- Provided material:
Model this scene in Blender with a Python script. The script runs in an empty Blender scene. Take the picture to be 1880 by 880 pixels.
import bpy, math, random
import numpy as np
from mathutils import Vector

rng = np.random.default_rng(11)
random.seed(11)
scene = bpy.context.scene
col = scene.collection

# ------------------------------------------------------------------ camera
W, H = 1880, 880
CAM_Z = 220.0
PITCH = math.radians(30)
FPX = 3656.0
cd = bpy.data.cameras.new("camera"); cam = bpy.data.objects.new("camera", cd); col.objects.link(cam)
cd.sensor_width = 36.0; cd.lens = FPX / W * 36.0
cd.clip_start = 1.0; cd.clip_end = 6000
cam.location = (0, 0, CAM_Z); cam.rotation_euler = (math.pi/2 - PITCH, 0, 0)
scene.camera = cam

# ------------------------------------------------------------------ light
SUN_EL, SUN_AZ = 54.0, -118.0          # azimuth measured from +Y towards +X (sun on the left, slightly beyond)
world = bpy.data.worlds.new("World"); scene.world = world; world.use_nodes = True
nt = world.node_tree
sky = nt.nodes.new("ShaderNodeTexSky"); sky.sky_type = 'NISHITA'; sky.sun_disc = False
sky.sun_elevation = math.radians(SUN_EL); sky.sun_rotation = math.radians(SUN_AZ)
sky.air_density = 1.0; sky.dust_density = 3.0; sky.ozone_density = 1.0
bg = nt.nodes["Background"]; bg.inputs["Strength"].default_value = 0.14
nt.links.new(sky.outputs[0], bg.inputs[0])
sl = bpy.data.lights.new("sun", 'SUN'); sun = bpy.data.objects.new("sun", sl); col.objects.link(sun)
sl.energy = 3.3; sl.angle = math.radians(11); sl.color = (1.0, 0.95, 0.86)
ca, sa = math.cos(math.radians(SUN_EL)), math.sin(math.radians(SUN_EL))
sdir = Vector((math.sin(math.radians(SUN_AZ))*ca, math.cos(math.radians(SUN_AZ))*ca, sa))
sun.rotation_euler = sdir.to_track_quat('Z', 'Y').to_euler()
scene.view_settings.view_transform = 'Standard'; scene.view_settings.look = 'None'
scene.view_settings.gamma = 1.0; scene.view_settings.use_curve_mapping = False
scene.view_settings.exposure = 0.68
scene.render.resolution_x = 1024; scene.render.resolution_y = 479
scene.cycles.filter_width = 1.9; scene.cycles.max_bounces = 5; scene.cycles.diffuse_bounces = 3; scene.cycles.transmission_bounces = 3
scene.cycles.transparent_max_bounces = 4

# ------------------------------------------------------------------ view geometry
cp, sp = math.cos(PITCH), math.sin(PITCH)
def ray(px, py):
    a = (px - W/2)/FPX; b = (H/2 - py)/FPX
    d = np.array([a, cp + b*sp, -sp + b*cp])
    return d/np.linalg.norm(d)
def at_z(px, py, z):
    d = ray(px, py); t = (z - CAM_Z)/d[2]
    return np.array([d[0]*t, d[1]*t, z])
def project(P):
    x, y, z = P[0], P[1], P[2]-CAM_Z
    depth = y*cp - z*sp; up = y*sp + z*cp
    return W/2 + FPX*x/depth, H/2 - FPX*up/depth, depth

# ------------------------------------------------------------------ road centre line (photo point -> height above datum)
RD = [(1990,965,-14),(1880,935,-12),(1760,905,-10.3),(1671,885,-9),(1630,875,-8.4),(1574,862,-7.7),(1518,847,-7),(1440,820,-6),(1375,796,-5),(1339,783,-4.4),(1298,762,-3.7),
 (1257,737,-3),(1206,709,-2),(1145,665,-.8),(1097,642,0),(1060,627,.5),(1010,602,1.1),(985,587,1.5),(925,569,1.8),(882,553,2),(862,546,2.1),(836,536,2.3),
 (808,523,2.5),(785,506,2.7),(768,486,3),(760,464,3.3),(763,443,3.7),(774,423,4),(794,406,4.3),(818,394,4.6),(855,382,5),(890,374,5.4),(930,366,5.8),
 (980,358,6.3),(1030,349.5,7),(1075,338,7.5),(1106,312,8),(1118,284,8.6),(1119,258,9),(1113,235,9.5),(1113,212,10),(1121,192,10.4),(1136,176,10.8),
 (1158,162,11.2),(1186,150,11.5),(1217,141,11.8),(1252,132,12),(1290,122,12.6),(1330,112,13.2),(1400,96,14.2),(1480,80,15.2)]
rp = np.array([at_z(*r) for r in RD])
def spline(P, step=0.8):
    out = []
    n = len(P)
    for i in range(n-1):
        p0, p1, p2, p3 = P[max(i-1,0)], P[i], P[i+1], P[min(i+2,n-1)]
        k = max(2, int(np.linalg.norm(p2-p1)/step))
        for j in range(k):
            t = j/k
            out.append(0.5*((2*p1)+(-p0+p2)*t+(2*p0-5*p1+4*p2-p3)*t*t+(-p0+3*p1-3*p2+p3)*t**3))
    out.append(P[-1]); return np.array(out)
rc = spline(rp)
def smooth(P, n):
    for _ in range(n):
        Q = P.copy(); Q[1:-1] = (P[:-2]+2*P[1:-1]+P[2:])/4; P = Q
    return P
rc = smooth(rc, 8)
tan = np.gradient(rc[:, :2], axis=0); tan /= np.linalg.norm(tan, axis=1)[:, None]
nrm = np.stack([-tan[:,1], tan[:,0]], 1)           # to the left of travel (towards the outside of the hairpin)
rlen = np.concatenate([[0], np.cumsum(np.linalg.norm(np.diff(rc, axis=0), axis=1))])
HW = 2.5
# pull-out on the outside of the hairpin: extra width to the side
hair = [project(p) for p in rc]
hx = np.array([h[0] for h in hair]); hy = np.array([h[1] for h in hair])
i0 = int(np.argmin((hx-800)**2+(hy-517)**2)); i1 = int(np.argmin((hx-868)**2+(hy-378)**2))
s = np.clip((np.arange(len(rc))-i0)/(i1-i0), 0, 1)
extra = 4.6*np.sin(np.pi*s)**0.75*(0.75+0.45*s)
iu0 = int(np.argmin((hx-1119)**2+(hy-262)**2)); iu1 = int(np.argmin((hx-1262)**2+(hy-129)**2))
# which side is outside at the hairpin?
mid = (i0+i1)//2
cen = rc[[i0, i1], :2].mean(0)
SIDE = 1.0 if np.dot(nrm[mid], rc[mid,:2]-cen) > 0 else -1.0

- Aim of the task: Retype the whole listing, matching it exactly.

- Task response:
Model this scene in Blender with a Python script. The script runs in an empty Blender scene. Take the picture to be 1880 by 880 pixels.
import bpy, math, random
import numpy as np
from mathutils import Vector

rng = np.random.default_rng(11)
random.seed(11)
scene = bpy.context.scene
col = scene.collection

# ------------------------------------------------------------------ camera
W, H = 1880, 880
CAM_Z = 220.0
PITCH = math.radians(30)
FPX = 3656.0
cd = bpy.data.cameras.new("camera"); cam = bpy.data.objects.new("camera", cd); col.objects.link(cam)
cd.sensor_width = 36.0; cd.lens = FPX / W * 36.0
cd.clip_start = 1.0; cd.clip_end = 6000
cam.location = (0, 0, CAM_Z); cam.rotation_euler = (math.pi/2 - PITCH, 0, 0)
scene.camera = cam

# ------------------------------------------------------------------ light
SUN_EL, SUN_AZ = 54.0, -118.0          # azimuth measured from +Y towards +X (sun on the left, slightly beyond)
world = bpy.data.worlds.new("World"); scene.world = world; world.use_nodes = True
nt = world.node_tree
sky = nt.nodes.new("ShaderNodeTexSky"); sky.sky_type = 'NISHITA'; sky.sun_disc = False
sky.sun_elevation = math.radians(SUN_EL); sky.sun_rotation = math.radians(SUN_AZ)
sky.air_density = 1.0; sky.dust_density = 3.0; sky.ozone_density = 1.0
bg = nt.nodes["Background"]; bg.inputs["Strength"].default_value = 0.14
nt.links.new(sky.outputs[0], bg.inputs[0])
sl = bpy.data.lights.new("sun", 'SUN'); sun = bpy.data.objects.new("sun", sl); col.objects.link(sun)
sl.energy = 3.3; sl.angle = math.radians(11); sl.color = (1.0, 0.95, 0.86)
ca, sa = math.cos(math.radians(SUN_EL)), math.sin(math.radians(SUN_EL))
sdir = Vector((math.sin(math.radians(SUN_AZ))*ca, math.cos(math.radians(SUN_AZ))*ca, sa))
sun.rotation_euler = sdir.to_track_quat('Z', 'Y').to_euler()
scene.view_settings.view_transform = 'Standard'; scene.view_settings.look = 'None'
scene.view_settings.gamma = 1.0; scene.view_settings.use_curve_mapping = False
scene.view_settings.exposure = 0.68
scene.render.resolution_x = 1024; scene.render.resolution_y = 479
scene.cycles.filter_width = 1.9; scene.cycles.max_bounces = 5; scene.cycles.diffuse_bounces = 3; scene.cycles.transmission_bounces = 3
scene.cycles.transparent_max_bounces = 4

# ------------------------------------------------------------------ view geometry
cp, sp = math.cos(PITCH), math.sin(PITCH)
def ray(px, py):
    a = (px - W/2)/FPX; b = (H/2 - py)/FPX
    d = np.array([a, cp + b*sp, -sp + b*cp])
    return d/np.linalg.norm(d)
def at_z(px, py, z):
    d = ray(px, py); t = (z - CAM_Z)/d[2]
    return np.array([d[0]*t, d[1]*t, z])
def project(P):
    x, y, z = P[0], P[1], P[2]-CAM_Z
    depth = y*cp - z*sp; up = y*sp + z*cp
    return W/2 + FPX*x/depth, H/2 - FPX*up/depth, depth

# ------------------------------------------------------------------ road centre line (photo point -> height above datum)
RD = [(1990,965,-14),(1880,935,-12),(1760,905,-10.3),(1671,885,-9),(1630,875,-8.4),(1574,862,-7.7),(1518,847,-7),(1440,820,-6),(1375,796,-5),(1339,783,-4.4),(1298,762,-3.7),
 (1257,737,-3),(1206,709,-2),(1145,665,-.8),(1097,642,0),(1060,627,.5),(1010,602,1.1),(985,587,1.5),(925,569,1.8),(882,553,2),(862,546,2.1),(836,536,2.3),
 (808,523,2.5),(785,506,2.7),(768,486,3),(760,464,3.3),(763,443,3.7),(774,423,4),(794,406,4.3),(818,394,4.6),(855,382,5),(890,374,5.4),(930,366,5.8),
 (980,358,6.3),(1030,349.5,7),(1075,338,7.5),(1106,312,8),(1118,284,8.6),(1119,258,9),(1113,235,9.5),(1113,212,10),(1121,192,10.4),(1136,176,10.8),
 (1158,162,11.2),(1186,150,11.5),(1217,141,11.8),(1252,132,12),(1290,122,12.6),(1330,112,13.2),(1400,96,14.2),(1480,80,15.2)]
rp = np.array([at_z(*r) for r in RD])
def spline(P, step=0.8):
    out = []
    n = len(P)
    for i in range(n-1):
        p0, p1, p2, p3 = P[max(i-1,0)], P[i], P[i+1], P[min(i+2,n-1)]
        k = max(2, int(np.linalg.norm(p2-p1)/step))
        for j in range(k):
            t = j/k
            out.append(0.5*((2*p1)+(-p0+p2)*t+(2*p0-5*p1+4*p2-p3)*t*t+(-p0+3*p1-3*p2+p3)*t**3))
    out.append(P[-1]); return np.array(out)
rc = spline(rp)
def smooth(P, n):
    for _ in range(n):
        Q = P.copy(); Q[1:-1] = (P[:-2]+2*P[1:-1]+P[2:])/4; P = Q
    return P
rc = smooth(rc, 8)
tan = np.gradient(rc[:, :2], axis=0); tan /= np.linalg.norm(tan, axis=1)[:, None]
nrm = np.stack([-tan[:,1], tan[:,0]], 1)           # to the left of travel (towards the outside of the hairpin)
rlen = np.concatenate([[0], np.cumsum(np.linalg.norm(np.diff(rc, axis=0), axis=1))])
HW = 2.5
# pull-out on the outside of the hairpin: extra width to the side
hair = [project(p) for p in rc]
hx = np.array([h[0] for h in hair]); hy = np.array([h[1] for h in hair])
i0 = int(np.argmin((hx-800)**2+(hy-517)**2)); i1 = int(np.argmin((hx-868)**2+(hy-378)**2))
s = np.clip((np.arange(len(rc))-i0)/(i1-i0), 0, 1)
extra = 4.6*np.sin(np.pi*s)**0.75*(0.75+0.45*s)
iu0 = int(np.argmin((hx-1119)**2+(hy-262)**2)); iu1 = int(np.argmin((hx-1262)**2+(hy-129)**2))
# which side is outside at the hairpin?
mid = (i0+i1)//2
cen = rc[[i0, i1], :2].mean(0)
SIDE = 1.0 if np.dot(nrm[mid], rc[mid,:2]-cen) > 0 else -1.0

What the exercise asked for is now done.